BEGIN Record list

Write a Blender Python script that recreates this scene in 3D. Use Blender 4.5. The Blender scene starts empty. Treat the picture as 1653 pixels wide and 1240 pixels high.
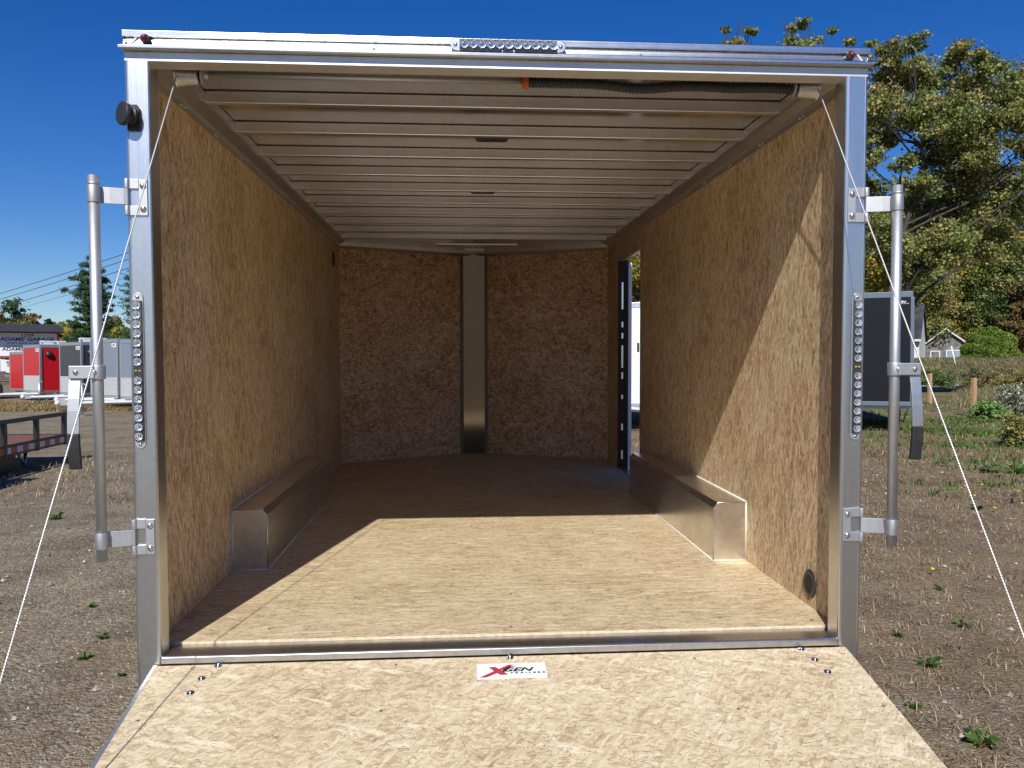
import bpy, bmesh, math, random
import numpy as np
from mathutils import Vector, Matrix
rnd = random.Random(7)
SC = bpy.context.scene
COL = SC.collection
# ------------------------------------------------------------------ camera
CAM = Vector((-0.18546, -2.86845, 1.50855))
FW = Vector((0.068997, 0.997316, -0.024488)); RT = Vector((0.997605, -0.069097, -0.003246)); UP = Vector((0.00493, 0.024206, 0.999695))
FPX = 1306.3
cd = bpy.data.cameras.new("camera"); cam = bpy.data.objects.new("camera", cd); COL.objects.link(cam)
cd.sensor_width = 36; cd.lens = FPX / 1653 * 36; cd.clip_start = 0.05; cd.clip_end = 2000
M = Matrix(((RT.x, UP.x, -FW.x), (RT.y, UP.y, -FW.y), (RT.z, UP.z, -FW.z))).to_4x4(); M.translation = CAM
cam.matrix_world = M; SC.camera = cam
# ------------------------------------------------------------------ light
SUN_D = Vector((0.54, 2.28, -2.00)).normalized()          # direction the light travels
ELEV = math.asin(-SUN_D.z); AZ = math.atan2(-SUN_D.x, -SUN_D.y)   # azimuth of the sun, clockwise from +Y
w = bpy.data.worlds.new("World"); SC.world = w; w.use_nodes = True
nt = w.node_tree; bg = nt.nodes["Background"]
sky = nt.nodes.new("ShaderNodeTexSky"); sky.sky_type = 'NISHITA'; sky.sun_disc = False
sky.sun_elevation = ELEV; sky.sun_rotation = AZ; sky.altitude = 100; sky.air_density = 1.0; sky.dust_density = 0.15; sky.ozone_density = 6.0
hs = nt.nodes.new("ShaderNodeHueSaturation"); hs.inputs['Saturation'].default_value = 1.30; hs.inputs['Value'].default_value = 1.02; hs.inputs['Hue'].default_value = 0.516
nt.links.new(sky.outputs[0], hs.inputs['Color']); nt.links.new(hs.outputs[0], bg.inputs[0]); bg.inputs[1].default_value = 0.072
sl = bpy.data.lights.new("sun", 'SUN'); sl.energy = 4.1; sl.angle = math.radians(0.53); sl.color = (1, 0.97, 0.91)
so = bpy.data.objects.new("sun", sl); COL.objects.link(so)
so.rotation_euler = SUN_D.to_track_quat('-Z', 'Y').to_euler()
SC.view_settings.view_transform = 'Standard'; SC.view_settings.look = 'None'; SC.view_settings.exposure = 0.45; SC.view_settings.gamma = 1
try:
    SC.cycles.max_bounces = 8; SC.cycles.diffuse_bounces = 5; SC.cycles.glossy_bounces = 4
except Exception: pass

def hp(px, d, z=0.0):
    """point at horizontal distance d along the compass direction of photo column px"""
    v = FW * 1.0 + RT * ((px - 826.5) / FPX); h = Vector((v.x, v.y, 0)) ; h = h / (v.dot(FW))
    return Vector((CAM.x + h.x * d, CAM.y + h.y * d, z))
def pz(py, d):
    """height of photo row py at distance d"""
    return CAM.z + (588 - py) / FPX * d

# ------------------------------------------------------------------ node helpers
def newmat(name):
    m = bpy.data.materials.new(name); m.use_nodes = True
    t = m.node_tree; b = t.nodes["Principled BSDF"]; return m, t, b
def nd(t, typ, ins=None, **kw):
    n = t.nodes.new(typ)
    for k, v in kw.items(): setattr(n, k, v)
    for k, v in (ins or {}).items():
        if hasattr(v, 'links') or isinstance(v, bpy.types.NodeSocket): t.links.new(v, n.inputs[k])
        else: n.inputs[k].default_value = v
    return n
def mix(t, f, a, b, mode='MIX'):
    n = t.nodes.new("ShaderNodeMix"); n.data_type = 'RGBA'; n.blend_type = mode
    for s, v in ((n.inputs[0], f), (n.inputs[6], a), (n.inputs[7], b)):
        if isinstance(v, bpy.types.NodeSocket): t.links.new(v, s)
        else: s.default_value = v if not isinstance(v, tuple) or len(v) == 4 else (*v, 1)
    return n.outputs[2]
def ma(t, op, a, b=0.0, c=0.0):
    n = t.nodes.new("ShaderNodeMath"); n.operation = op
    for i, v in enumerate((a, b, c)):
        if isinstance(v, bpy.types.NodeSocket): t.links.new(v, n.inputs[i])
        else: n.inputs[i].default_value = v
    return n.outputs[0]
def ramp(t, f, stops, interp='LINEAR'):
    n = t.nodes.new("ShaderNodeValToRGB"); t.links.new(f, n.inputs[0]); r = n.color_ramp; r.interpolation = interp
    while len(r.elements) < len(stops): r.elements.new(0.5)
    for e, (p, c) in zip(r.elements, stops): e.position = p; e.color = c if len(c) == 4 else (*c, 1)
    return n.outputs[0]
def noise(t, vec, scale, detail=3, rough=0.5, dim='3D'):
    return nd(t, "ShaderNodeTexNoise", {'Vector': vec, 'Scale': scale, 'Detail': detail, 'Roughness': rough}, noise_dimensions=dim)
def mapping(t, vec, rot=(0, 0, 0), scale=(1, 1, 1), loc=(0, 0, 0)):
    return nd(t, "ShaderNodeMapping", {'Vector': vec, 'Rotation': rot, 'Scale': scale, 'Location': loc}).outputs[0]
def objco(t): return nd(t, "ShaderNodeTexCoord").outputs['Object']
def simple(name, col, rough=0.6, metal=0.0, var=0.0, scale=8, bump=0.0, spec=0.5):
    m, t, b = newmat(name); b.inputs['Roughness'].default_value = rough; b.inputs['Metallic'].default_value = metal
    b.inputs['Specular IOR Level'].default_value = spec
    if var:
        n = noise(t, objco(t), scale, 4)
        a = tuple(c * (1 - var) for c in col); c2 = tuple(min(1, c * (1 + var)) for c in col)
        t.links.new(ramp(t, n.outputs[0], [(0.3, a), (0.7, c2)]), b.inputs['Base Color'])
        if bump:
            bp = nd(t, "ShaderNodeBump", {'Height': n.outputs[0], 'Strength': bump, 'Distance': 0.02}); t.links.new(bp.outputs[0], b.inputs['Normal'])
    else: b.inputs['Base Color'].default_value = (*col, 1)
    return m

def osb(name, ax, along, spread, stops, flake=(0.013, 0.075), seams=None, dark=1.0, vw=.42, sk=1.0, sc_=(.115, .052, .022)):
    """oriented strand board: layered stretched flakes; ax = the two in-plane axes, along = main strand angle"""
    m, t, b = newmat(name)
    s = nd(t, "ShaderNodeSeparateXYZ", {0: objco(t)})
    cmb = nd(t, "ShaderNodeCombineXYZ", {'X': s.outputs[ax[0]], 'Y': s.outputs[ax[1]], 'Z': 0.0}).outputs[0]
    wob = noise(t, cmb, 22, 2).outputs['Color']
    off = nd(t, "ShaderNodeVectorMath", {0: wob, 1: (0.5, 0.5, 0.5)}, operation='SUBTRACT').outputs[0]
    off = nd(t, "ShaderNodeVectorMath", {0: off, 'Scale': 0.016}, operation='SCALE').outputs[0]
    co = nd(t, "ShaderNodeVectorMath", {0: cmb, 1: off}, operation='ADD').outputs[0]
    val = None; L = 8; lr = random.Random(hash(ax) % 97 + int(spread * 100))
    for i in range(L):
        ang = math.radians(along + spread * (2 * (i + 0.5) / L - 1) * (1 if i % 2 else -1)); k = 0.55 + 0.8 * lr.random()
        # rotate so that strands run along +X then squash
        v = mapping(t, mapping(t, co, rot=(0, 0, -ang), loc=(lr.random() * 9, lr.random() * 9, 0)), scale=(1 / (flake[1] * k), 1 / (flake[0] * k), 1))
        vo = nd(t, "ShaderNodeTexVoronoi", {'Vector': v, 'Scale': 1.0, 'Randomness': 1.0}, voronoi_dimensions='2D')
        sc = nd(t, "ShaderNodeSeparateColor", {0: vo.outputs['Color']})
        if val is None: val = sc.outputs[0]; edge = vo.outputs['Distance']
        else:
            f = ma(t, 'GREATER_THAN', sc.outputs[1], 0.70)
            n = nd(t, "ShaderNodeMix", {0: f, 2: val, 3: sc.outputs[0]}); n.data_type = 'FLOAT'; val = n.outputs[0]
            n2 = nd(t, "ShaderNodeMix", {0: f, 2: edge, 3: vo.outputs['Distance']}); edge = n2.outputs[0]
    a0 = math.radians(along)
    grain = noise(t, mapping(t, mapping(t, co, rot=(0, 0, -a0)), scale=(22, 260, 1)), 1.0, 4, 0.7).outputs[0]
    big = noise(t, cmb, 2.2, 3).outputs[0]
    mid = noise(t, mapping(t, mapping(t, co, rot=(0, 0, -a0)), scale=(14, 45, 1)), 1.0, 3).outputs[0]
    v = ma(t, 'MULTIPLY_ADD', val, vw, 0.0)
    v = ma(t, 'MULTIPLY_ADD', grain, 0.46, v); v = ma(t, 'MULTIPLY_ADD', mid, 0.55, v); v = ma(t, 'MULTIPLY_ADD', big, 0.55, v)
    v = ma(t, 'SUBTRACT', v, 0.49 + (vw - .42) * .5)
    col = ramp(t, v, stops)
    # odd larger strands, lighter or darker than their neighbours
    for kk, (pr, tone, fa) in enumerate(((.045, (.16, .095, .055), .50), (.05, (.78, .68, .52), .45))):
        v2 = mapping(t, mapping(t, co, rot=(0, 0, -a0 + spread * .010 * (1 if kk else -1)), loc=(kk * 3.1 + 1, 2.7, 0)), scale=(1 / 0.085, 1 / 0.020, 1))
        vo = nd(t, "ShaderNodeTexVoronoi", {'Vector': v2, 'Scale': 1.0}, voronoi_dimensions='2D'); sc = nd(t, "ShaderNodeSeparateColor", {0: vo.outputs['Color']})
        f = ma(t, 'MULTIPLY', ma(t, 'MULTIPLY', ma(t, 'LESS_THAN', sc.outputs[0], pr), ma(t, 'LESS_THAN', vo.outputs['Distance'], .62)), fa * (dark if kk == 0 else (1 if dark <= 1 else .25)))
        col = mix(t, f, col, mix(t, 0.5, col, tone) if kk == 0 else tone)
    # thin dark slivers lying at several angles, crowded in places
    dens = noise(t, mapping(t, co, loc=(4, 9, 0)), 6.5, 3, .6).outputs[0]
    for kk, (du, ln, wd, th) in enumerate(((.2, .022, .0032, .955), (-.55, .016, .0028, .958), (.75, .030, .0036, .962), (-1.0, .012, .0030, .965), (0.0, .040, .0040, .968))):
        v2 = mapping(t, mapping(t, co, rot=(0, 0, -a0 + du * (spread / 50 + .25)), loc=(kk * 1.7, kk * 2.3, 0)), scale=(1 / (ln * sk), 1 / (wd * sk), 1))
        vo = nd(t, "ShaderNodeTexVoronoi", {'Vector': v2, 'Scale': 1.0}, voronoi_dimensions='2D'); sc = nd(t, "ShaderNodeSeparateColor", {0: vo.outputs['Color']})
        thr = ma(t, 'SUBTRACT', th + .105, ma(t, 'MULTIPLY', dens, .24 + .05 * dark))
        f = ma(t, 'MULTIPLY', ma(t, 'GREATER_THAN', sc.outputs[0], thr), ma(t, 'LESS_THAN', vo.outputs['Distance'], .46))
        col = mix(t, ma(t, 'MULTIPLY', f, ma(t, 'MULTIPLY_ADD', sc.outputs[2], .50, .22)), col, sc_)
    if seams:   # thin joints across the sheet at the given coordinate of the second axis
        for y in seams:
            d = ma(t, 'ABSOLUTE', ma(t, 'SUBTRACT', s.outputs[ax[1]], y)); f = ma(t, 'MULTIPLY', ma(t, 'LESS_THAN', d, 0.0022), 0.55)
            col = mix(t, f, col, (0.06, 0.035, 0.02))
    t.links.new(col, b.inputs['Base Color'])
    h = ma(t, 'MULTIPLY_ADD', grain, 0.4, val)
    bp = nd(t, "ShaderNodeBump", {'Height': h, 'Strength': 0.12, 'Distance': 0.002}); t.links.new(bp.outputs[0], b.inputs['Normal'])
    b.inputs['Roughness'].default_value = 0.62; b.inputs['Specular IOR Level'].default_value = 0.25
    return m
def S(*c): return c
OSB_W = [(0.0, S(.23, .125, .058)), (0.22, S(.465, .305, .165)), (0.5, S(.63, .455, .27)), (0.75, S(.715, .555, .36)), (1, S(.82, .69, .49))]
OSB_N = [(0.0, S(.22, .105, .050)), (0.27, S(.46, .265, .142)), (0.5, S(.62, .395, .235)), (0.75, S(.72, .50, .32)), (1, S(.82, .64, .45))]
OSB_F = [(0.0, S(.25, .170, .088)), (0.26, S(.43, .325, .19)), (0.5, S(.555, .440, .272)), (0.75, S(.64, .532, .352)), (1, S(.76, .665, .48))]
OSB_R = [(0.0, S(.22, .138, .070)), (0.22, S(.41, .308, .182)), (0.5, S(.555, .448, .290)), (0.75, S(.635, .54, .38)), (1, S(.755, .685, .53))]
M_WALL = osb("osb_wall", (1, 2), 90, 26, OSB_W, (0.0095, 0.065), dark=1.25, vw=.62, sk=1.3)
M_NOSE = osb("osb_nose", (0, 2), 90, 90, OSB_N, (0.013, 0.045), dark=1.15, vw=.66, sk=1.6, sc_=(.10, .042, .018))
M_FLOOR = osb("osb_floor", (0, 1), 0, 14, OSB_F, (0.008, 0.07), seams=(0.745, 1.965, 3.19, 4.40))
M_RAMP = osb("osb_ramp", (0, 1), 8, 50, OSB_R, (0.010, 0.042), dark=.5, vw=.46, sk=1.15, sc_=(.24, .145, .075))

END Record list
BEGIN Record list

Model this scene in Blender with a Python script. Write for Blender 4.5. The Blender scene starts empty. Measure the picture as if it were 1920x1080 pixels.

END Record list

Using the records above, find and show each line with the string "script".

Write a Blender Python script that recreates this scene in 3D. Use Blender 4.5. The Blender scene starts empty. Treat the picture as 1653 pixels wide and 1240 pixels high.
Model this scene in Blender with a Python script. Write for Blender 4.5. The Blender scene starts empty. Measure the picture as if it were 1920x1080 pixels.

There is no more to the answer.